Notes from the hackfest: A few people called these "super-sessions" when
we discussed them. I preferred user-session tbh, but if people want to
standardize on calling them super-sessions that's fine.
> If people want to put work into this model, we could do a lot better
> than we do now; for instance, the bus socket could be
> unix:path=${XDG_RUNTIME_DIR}/sessions/${XDG_SESSION_ID}/bus (but with
> the necessary escaping) on systems where those variables are set, rather
> than messing about with $TMPDIR.
Please open an "enhancement"-severity bug against dbus if you want this,
and I can talk you through the right places to patch; it would not be
rocket science, and if people have use-cases for it, I would be OK with
merging it even though I personally prefer the user-session model.
> Similarly, if you leave a screen/tmux session detached and running
> in the background, systemd is fine with that: its view of the world
> is that there are processes left over from your previous login session,
> keeping the login session alive in "closing" state, with the consequence
> that the user-session remains alive too
Notes from the hackfest: Everyone seems to think screen/tmux/... should
use PAM to register themselves as first-class login sessions in their
own right, if allowed by the sysadmin. That would also work fine.
> Under X11, that might well be the best we can do, because typical
> X11 applications can't cope with being asked to put windows on more
> than one $DISPLAY (although I've heard rumours that Emacs can, which
> would make Emacs an ideal candidate to be a user-session service).
> Under Wayland or similar future cleverness, hopefully there'll be
> some way for a new login on a new seat to "steal" all the windows
> from the inactive seat, or some way to merge both seats into
> one big virtual display if the same person is using both (AIUI this
> is what GNOME designers want to do), or some other clever solution.

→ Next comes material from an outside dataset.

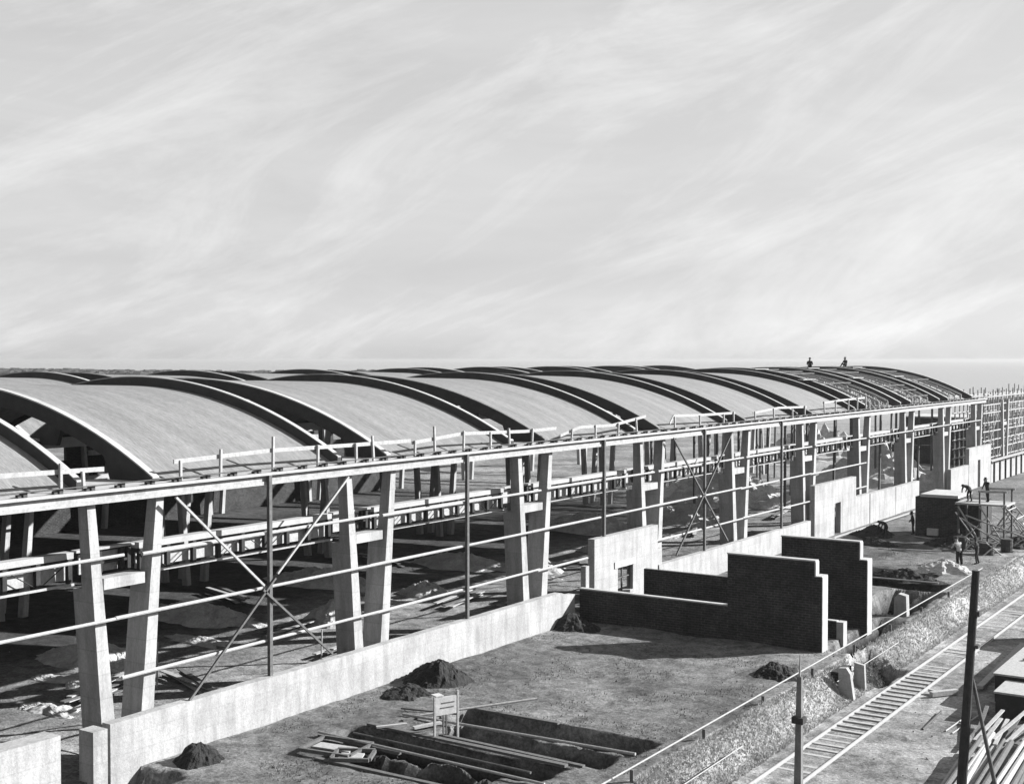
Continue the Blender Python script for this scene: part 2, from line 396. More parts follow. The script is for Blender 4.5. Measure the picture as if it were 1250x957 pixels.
# slabs in the gaps near the eave
for k in range(-1, 10):
    hp(MB().box(-37.2, -35.21, PY(k) - 1.40, PY(k) + 1.40, 9.15, 9.29).build('gap_slab', M['concrete']))
# formwork brackets clamped along the eave
b = MB(); b.box(-34.02, -33.80, -.07, .07, 9.303, 9.44); b.box(-33.97, -33.84, -.24, -.12, 9.303, 9.40); b.box(-34.22, -33.99, -.03, .03, 9.303, 9.35)
br = b.build('bracket', M['steel'])
n = 0
for i in range(100):
    y = 18.0 + i * 1.235
    c = br if i == 0 else br.copy()
    if i: C.objects.link(c)
    c.location = (random.uniform(-.05, .03), y + random.uniform(-.09, .09), 0); hp(c)
hp(MB().tube((-33.72, YA, 9.47), (-33.72, YB, 9.47), .022).build('edge_wire', M['steel']))
hp(MB().box(-33.945, -33.90, YA, YB, 8.84, 8.97).build('edge_board', M['timber']))
# crane girders still in their formwork
def girder(xc, ya, yb, front=1):
    g = hp(MB().box(xc - .42, xc, ya, yb, 6.97, 7.18).build('crane_girder', M['concrete']))
    q = MB(); q.box(xc - .36, xc - .30, ya + .1, yb - .1, 6.24, 6.80); q.build('formwork_panel', M['timber'], g)
    m_ = max(2, int(round((yb - ya) / 1.2)))
    q = MB(); dg = q; q.k = 1; q.box(xc - .12, xc + .02, ya, yb, 6.08, 6.16); q.box(xc - .015, xc + .03, ya, yb, 6.80, 6.88); q.k = 0
    for i in range(m_ + 1):
        y = ya + .12 + (yb - ya - .24) * i / m_
        q.box(xc - .18, xc - .02, y - .08, y + .08, 6.16, 6.965)
        if i < m_:
            y2 = y + (yb - ya - .24) / m_
            a, c = (6.2, 6.84) if i % 2 else (6.84, 6.2)
            if random.random() < .85: dg.tube((xc - .05, y + .1, a), (xc - .05, y2 - .1, c), .02, n=5)
    q.build('lattice', [M['darktimber'], M['timber']], g)
for k in range(-2, 10):
    girder(-35.15, PY(k) + 1.35, PY(k + 1) - 1.35 if k < 9 else PY(k) + 1.7)
    girder(-57.6, PY(k) + 1.35, PY(k + 1) - 1.35) if k < 7 else None
    # short link between the splayed columns
    g = hp(MB().box(-35.5, -35.2, PY(k) - 1.2, PY(k) + 1.2, 7.12, 7.2).build('link_plank', M['timber']))
    q = MB(); q.box(-35.6, -35.54, PY(k) - .85, PY(k) + .75, 6.33, 7.0); q.build('formwork_panel', M['timber'], g)
    q = MB()
    for dy in (-.15, .75, 1.05): q.box(-35.45, -35.3, PY(k) + dy - .07, PY(k) + dy + .07, 6.33, 7.11)
    q.box(-35.44, -35.31, PY(k) - .08, PY(k) + 1.12, 6.62, 6.70)
    q.build('lattice', M['darktimber'], g)
# back wall of the far aisle with a strip of windows
bw_ = MB()
for k in range(-3, 6):
    ya, yb = PY(k), PY(k + 1)
    bw_.box(-84.6, -84.25, ya, yb, 0, 5.6); bw_.box(-84.6, -84.25, ya, yb, 6.7, 9.0)
    for a, c in ((0, 1.6), (3.0, 3.6), (5.3, 5.9), (7.6, 8.4), (10.4, 12.65)):
        bw_.box(-84.6, -84.25, ya + a, ya + c, 5.6, 6.7)
hp(bw_.build('back_wall', M['brick']))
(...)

Notes from the hackfest: Lennart's long-term idea is to have a singleton
X server (or Wayland equivalent) per uid, and "hotplug" output devices
to it as the user logs in/out on different seats (or remotely via RFB or
whatever), with the ability to clone the same window layout onto all
displays, or have distinct displays and move windows between them, a lot
like the way we currently deal with multiple monitors per seat. This
also solves the $DISPLAY problem rather nicely.